Пушкин сделал из Сальери поистине трагическую фигуру, которая по глубине переживаний вполне может стоять в одном ряду с Гамлетом, Отелло и королем Лиром. При этом миф о Сальери-отравителе, гениально изложенный поэтом, конечно же сыграл огромную роль в несчастливой посмертной судьбе композитора и его музыкального наследия. Всей силой гения, всем весом своего морального авторитета Пушкин убедил читателей в том, что Сальери — преступник. Но он ошибся. И что теперь делать? Забыть о судьбе реального Антонио Сальери? Не слушать его защитников и оставаться на «классической» точке зрения только потому, что она подкреплена «свидетельством» Пушкина?

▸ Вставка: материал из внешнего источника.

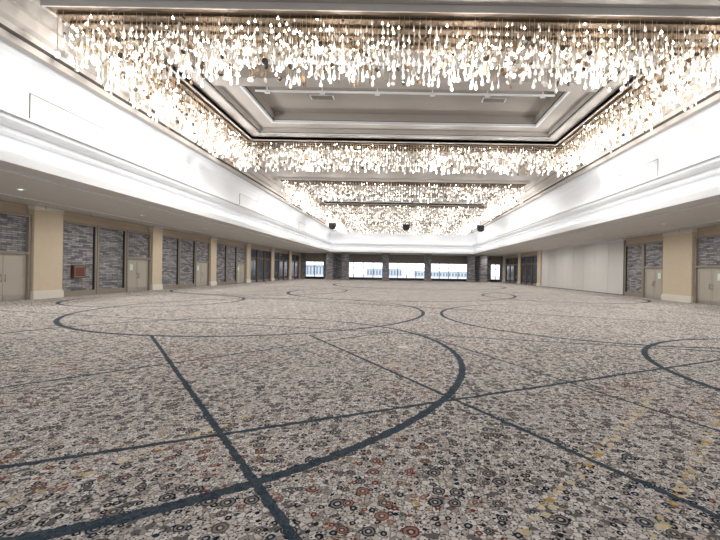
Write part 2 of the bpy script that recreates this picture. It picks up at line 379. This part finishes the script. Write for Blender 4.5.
# ---------------------------------------------------------------- chandeliers
M_rod=mat('champagne_rod',(206,194,178),.3,.5)
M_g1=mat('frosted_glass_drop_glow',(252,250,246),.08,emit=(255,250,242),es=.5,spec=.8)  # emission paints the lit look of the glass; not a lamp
M_g2=mat('amber_glass_disc_glow',(150,122,92),.1,emit=(210,170,120),es=.04,spec=.8)  # faint emission stands in for bulb light in the amber glass
M_g3=mat('smoked_glass_disc',(84,74,64),.08,spec=.8)
M_bulb=mat('lamp_bulb',(255,250,240),.3,emit=(255,250,238),es=7)
M_clear=mat('clear_glass_disc_glow',(206,203,198),.04,emit=(255,250,244),es=.1,spec=1)  # slight self-glow imitates glass lit by the bulbs
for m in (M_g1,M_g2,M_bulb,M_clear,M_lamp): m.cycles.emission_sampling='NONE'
def make_ring(st,sc):
    m=MB(); HX=9.9; WD=1.3
    def disc(x,y,z,r,mm):
        a=random.uniform(0,math.pi); ca,sa=math.cos(a),math.sin(a); k=len(m.v); n=10; t=r*.22
        tl=random.uniform(-.35,.35)
        for i in range(n):
            q=2*math.pi*i/n; u=r*math.cos(q); w=r*math.sin(q)
            m.v.append((x+u*ca-w*tl*sa,y+u*sa+w*tl*ca,z+w))
        m.v.append((x-sa*t,y+ca*t,z)); m.v.append((x+sa*t,y-ca*t,z)); mi=m.mi(mm)
        for i in range(n):
            j=(i+1)%n
            m.f.append((k+i,k+j,k+n)); m.m.append(mi); m.f.append((k+j,k+i,k+n+1)); m.m.append(mi)
    def drop(x,y,z,r,h,mm):
        m.lathe(x,y,[(.004,z+h),(r*.4,z+h*.6),(r,z+h*.26),(r*.75,z+h*.08),(.004,z)],7,mm)
    pts=[]
    def area(x0,x1,y0,y1):
        nx=int((x1-x0)/st); ny=int((y1-y0)/(st*1.35))
        for i in range(nx):
            for j in range(ny):
                pts.append((x0+(i+.5)*st+random.uniform(-.03,.03),y0+(j+.5)*st*1.35+random.uniform(-.05,.05)))
    area(-HX,HX,0,WD+.3); area(-HX,HX,RL-WD,RL); area(-HX,-HX+WD,WD+.3,RL-WD); area(HX-WD,HX,WD+.3,RL-WD)
    zt=8.9
    for x,y in pts:
        zb=7.5+random.random()**1.4*.9
        m.lathe(x,y,[(.008*sc,zt),(.008*sc,zb)],3,M_rod)
        t=random.random()
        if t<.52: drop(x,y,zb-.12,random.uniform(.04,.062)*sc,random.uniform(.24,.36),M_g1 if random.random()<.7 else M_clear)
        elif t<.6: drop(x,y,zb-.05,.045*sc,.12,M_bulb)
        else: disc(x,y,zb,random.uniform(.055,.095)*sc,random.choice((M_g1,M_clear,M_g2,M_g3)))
        z=zb+.36
        while z<zt-.12:
            t=random.random()
            if t<.16: drop(x,y,z,.038*sc,.1,M_bulb)
            elif t<.28: disc(x,y,z,random.uniform(.03,.055)*sc,M_g3)
            elif t<.4: disc(x,y,z,random.uniform(.03,.06)*sc,M_g2)
            elif t<.55: disc(x,y,z,random.uniform(.03,.06)*sc,M_clear)
            elif t<.7: drop(x,y,z,.028*sc,.2,M_g1)
            z+=random.uniform(.2,.38)
    e=.15; z0,z1=8.9,CZ
    def can(x0,x1,y0,y1):
        m.box(x0,x1,y0,y1,z0,z1,M_canopy)
    can(-HX-e,HX+e,-e,WD+.3+e); can(-HX-e,HX+e,RL-WD-e,RL+e)
    can(-HX-e,-HX+WD+e,WD+.3+e,RL-WD-e); can(HX-WD-e,HX+e,WD+.3+e,RL-WD-e)
    for (x0,x1,y0,y1) in ((-HX-e,HX+e,-e,RL+e),(-HX+WD+e,HX-WD-e,WD+.3+e,RL-WD-e)):
        t=.04
        m.box(x0-t,x1+t,y0-t,y0,z0-.05,z1,M_soff); m.box(x0-t,x1+t,y1,y1+t,z0-.05,z1,M_soff)
        m.box(x0-t,x0,y0,y1,z0-.05,z1,M_soff); m.box(x1,x1+t,y0,y1,z0-.05,z1,M_soff)
    # bronze hanging rails under the canopy
    for q in (.1,.5,.9,1.3):
        m.box(-HX,HX,q,q+.05,z0-.09,z0-.02,M_rail); m.box(-HX,HX,RL-WD+q-.1,RL-WD+q-.05,z0-.09,z0-.02,M_rail)
    for q in (.1,.5,.9,1.2):
        m.box(-HX+q,-HX+q+.05,1.6,RL-WD,z0-.09,z0-.02,M_rail); m.box(HX-q-.05,HX-q,1.6,RL-WD,z0-.09,z0-.02,M_rail)
    return m
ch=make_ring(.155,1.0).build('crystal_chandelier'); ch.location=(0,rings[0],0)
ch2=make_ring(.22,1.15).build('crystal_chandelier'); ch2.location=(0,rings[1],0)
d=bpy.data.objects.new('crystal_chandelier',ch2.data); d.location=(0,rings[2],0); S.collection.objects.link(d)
def plight(x,y,z,e):
    ld=bpy.data.lights.new('chandelier_bulb','POINT'); ld.energy=e; ld.shadow_soft_size=.1; ld.color=(1,.975,.945)
    lo=bpy.data.objects.new('chandelier_bulb',ld); lo.location=(x,y,z); S.collection.objects.link(lo)
for r,E in zip(rings,(190,140,130)):
    for x in (-9.2,-5.5,-1.8,1.8,5.5,9.2):
        plight(x,r+.8,7.65,E); plight(x,r+RL-.65,7.65,E)
    for y in (3.6,6.1,8.6):
        plight(-9.2,r+y,7.65,E); plight(9.2,r+y,7.65,E)

def strip(x,y,z,sx,sy,e,rx,ry):
    ld=bpy.data.lights.new('cove_strip','AREA'); ld.shape='RECTANGLE'; ld.size=sx; ld.size_y=sy; ld.energy=e; ld.color=(.97,.985,1)
    lo=bpy.data.objects.new('cove_strip',ld); lo.location=(x,y,z); lo.rotation_euler=(rx,ry,0); S.collection.objects.link(lo)
cy=(TY0+TY1)/2; ln=TY1-TY0
for s in (-1,1):
    strip(s*(EX+.2),cy,5.03,.12,ln,90,math.pi,0)
    strip(s*(EX+.3),cy,6.02,.15,ln,115,math.pi,0)
strip(0,TY1+.2,5.03,2*EX,.12,30,math.pi,0); strip(0,TY1+.3,6.02,2*EX,.15,36,math.pi,0)

for x in (-8.4,.4,9.3):
    p=MB(); y=46; z=6.55
    p.lathe(x,y,[(.02,CZ),(.02,z+.75)],8,M_black)
    p.box(x-.35,x+.35,y-.3,y+.3,z+.1,z+.62,M_black); p.box(x-.42,x+.42,y-.08,y+.08,z+.62,z+.75,M_black)
    p.box(x-.42,x-.36,y-.08,y+.08,z+.3,z+.62,M_black); p.box(x+.36,x+.42,y-.08,y+.08,z+.3,z+.62,M_black)
    p.lathe(x,y-.0,[(.0,z),(.22,z),(.26,z+.1)],14,M_darkm)
    p.build('hanging_loudspeaker')
p=MB(); p.lathe(.05,8.6,[(.13,0),(.13,.008),(.11,.012),(0,.012)],24,M_base); p.build('floor_outlet_cover')

w=bpy.data.worlds.new('World'); S.world=w; w.use_nodes=True
bg=w.node_tree.nodes['Background']; bg.inputs[0].default_value=(.9,.94,1,1); bg.inputs[1].default_value=2.0  # sky for the windows; also added fill through the open rear end

cd=bpy.data.cameras.new('camera'); cam=bpy.data.objects.new('camera',cd); S.collection.objects.link(cam)
cd.sensor_width=36; cd.lens=385/720*36; cd.shift_x=-42/720; cd.shift_y=1/720; cd.clip_end=500; cd.clip_start=.05
cam.matrix_world=Matrix.Translation((0,0,1.7))@Matrix.Rotation(math.radians(90),4,'X')@Matrix.Rotation(.0165,4,'Z')
S.camera=cam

Б.С. Штейнпресс в своем очерке «Антонио Сальери в легенде и в действительности» отвечает на эти вопросы однозначно: «Что делать? Только одно — придерживаться исторической истины. Не смешивать драматургию с юриспруденцией. Признать, что убеждение поэта в виновности композитора не доказательство преступления, подобно тому, как художественное изображение мук Бориса Годунова не есть юридическая основа для решения загадки смерти царевича Димитрия»{397}.

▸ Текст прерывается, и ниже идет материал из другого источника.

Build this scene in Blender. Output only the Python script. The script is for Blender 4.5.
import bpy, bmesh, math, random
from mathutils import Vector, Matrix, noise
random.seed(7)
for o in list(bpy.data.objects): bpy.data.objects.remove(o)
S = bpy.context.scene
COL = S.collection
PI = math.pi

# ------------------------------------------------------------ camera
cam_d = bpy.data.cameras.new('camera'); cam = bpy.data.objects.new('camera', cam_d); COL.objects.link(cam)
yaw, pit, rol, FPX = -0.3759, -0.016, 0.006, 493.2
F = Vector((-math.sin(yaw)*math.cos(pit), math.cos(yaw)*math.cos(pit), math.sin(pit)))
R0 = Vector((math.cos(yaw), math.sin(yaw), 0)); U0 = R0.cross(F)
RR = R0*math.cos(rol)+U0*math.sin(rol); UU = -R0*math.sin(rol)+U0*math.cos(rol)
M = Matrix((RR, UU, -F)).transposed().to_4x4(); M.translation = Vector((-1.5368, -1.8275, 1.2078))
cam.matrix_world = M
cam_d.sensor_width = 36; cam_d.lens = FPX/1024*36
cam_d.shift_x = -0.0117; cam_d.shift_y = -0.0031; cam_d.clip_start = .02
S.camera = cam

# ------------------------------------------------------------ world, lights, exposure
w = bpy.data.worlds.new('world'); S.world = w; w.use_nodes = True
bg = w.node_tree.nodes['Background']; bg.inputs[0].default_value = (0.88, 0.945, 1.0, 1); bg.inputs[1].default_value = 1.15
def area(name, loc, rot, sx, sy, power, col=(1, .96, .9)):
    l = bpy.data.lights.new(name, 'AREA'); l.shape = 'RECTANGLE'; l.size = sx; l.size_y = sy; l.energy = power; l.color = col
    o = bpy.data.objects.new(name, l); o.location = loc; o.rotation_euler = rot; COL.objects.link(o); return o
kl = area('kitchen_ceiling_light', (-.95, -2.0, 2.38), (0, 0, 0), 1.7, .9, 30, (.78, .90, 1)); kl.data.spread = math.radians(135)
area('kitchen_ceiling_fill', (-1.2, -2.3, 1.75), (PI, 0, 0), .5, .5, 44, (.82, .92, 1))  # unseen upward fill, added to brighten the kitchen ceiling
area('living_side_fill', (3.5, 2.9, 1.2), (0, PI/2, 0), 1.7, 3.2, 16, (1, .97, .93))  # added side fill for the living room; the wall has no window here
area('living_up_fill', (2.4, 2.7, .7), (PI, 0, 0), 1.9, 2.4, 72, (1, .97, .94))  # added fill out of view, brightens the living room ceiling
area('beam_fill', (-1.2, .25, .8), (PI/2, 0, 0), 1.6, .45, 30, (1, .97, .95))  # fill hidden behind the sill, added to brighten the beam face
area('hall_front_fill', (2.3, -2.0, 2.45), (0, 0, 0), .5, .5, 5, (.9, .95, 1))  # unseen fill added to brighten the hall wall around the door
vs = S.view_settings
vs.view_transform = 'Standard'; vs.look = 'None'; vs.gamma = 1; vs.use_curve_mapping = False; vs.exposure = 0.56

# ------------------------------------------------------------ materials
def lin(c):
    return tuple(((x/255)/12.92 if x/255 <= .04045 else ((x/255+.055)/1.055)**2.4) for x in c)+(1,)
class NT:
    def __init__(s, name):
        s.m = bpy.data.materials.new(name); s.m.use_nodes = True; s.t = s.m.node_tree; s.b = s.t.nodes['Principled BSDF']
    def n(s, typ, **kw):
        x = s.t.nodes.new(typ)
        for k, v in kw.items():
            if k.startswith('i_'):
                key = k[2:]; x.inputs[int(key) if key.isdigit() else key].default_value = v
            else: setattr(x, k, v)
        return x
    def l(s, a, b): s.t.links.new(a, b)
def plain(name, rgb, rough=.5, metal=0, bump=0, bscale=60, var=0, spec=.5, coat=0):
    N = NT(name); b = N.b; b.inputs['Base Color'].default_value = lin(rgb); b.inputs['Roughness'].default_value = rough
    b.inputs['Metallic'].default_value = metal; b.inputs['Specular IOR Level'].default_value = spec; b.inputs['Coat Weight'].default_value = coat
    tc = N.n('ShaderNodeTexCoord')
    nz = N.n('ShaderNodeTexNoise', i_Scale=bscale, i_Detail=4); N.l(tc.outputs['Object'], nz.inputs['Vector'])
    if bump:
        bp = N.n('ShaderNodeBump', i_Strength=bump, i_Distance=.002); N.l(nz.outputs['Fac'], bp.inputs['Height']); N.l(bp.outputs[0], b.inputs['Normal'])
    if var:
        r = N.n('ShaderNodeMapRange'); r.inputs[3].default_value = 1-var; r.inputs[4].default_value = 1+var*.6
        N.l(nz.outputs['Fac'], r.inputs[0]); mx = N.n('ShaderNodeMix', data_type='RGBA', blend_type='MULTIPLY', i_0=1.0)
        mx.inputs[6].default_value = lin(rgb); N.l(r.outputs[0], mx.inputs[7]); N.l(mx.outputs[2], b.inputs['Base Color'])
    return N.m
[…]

Абрам Гозенпуд в «Кратком оперном словаре» пишет: «Исторический Сальери не похож на пушкинского: у него была не “глухая слава”, о которой говорит герой драмы, а известность, в то время превосходившая славу Моцарта»{398}.

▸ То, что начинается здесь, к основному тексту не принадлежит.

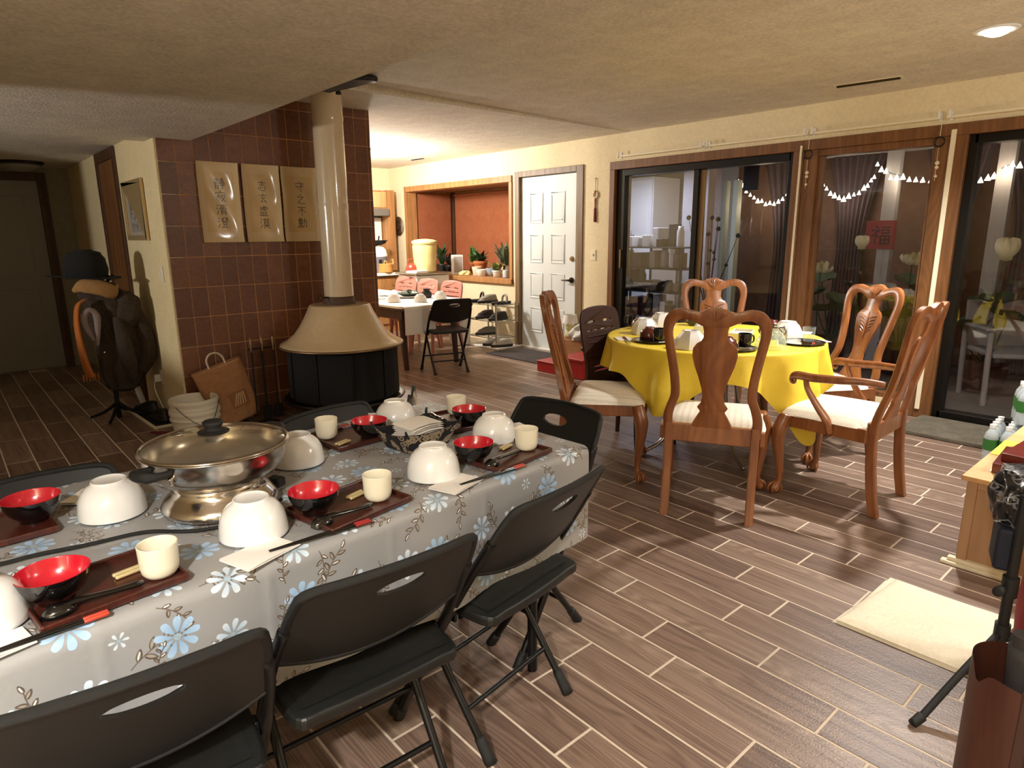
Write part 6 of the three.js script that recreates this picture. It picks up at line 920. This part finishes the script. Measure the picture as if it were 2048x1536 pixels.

Б. С. Штейнпресс не скрывает своего возмущения:

«На протяжении более полутора столетий легенда оплелась густой сетью всевозможных выдумок — столь же колоритных, сколь и неправдоподобных. Рядом с настоящим Антонио Сальери и его поэтическим двойником возникла вульгарная маска, вылепленная из слухов и сплетен, намеков и наветов. Карикатурно-гротескному герою анекдотов, романов и эссе приписываются дополнительные преступления и несусветные мерзости. Расплачиваться за них приходится, однако, реальному и отчасти литературному Сальери. Реальному — поскольку ему автоматически переадресовываются все деяния “третьего” Сальери, извращаются действительные взаимоотношения венского капельмейстера с коллегами, принижаются или вовсе отрицаются его заслуги. Литературному — поскольку, ради якобы исторической достоверности, трагедийный образ “жреца, служителя музыки” отождествляется с тем же анекдотическим Сальери, низводится до уровня ничтожного и пошлого злодея. Таким злодеем, обвиняемым не только в убийстве соперника, но и в умерщвлении собственной супруги, в покушении на жизнь учителя, краже рукописи у вдовы другого учителя, вместе с тем и совратителем своей ученицы, совратителем жены своего коллеги, выступает знаменитый музыкант в ряде произведений современной беллетристики (романы, повести, драмы, стихотворения), на страницах солидных органов литературоведения, равно как и в отдельных книжках о Вольфганге Амадее Моцарте, предназначенных для массового читателя»{399}.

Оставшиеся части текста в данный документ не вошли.